‏ Proverbs 16:33

Pro 16:33 33 One casts the lot into the lap;      But all its decision cometh from Jahve.

The Tôra knows only in one instance an ordeal (a judgment of God) as a right means of proof, Num 5:12-31. The lot is nowhere ordained by it, but its use is supported by a custom running parallel with the Mosaic law; it was used not only in private life, but also in manifold ways within the domain of public justice, as well as for the detection of the guilty, Jos 7:14., 1Sa 14:40-42. So that the proverb Pro 18:18 says the same thing of the lot that is said in the Epistle to the Heb; Heb 6:16, of the oath. The above proverb also explains the lot for an ordeal, for it is God who directs and orders it that it fall out thus and not otherwise. A particular sanction of the use of the lot does not lie in this, but it is only said, that where the lot is cast, all the decision that results from it is determined by God. That is in all cases true; but whether the challenging of the divine decision in such a way be right in this or that case is a question, and in no case would one, on the contrary, venture to make the person of the transgressor discoverable by lot, and let it decide regarding human life. But antiquity judged this matter differently, as e.g., the Book of Jonah (chap. 1) shows; it was a practice, animated by faith, in God’s government of the world, which, if it did not observe the boundary between faith and superstition, yet stood high above the unbelief of the “Enlightenment.” Like the Greek κόλπος, חיק (from חוּק, Arab. ḥaḳ, khaḳ, to encompass, to stretch out) means, as it is commonly taken, gremium as well as sinus, but the latter meaning is the more sure; and thus also here it is not the lap as the middle of the body, so that one ought to think on him who casts the lot as seated, but also not the lap of the garment, but, like Pro 6:27, cf. Isa 40:11, the swelling, loose, external part of the clothing covering the bosom (the breast), where the lot covered by it is thrown by means of shaking and changing, and whence it is drawn out.
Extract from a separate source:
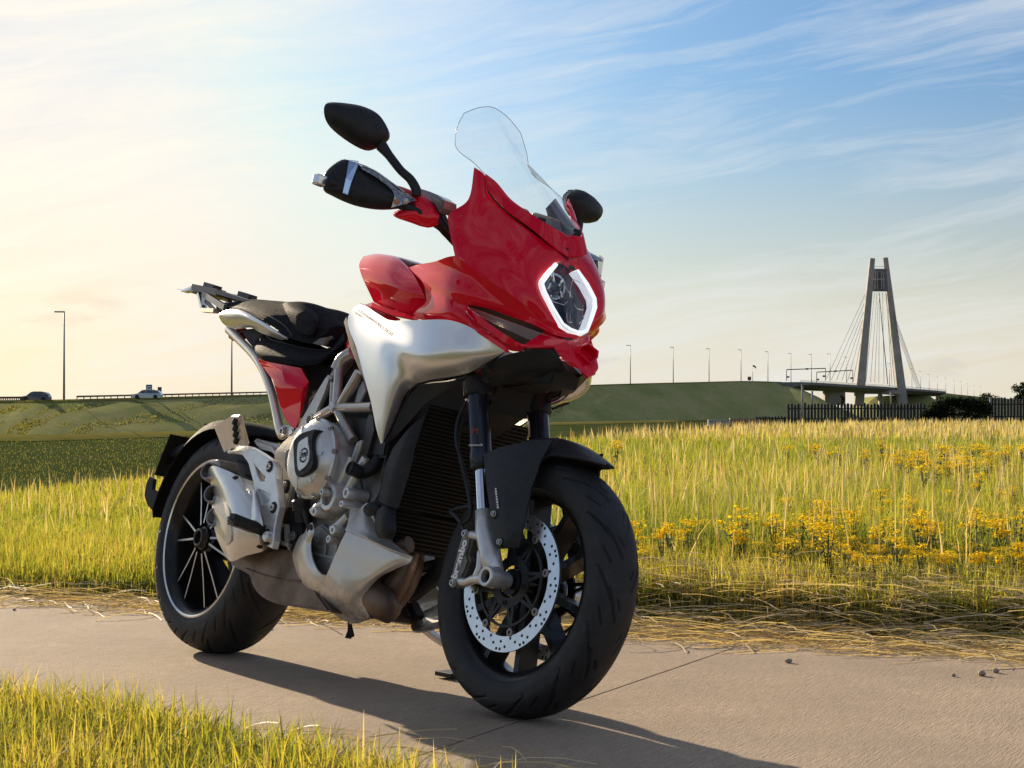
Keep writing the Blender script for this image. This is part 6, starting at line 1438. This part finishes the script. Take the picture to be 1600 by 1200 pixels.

The construction of the passive הוּטל (from טוּל = Arab. tall, to throw along) with the object. accus. follows the old scheme, Gen 4:18, and has its reason in this, that the Semitic passive, formed by the change of vowels, has not wholly given up the governing force of the active. משׁפּט signifies here decision as by the Urim and Thummim, Num 27:21, but which was no lot-apparatus.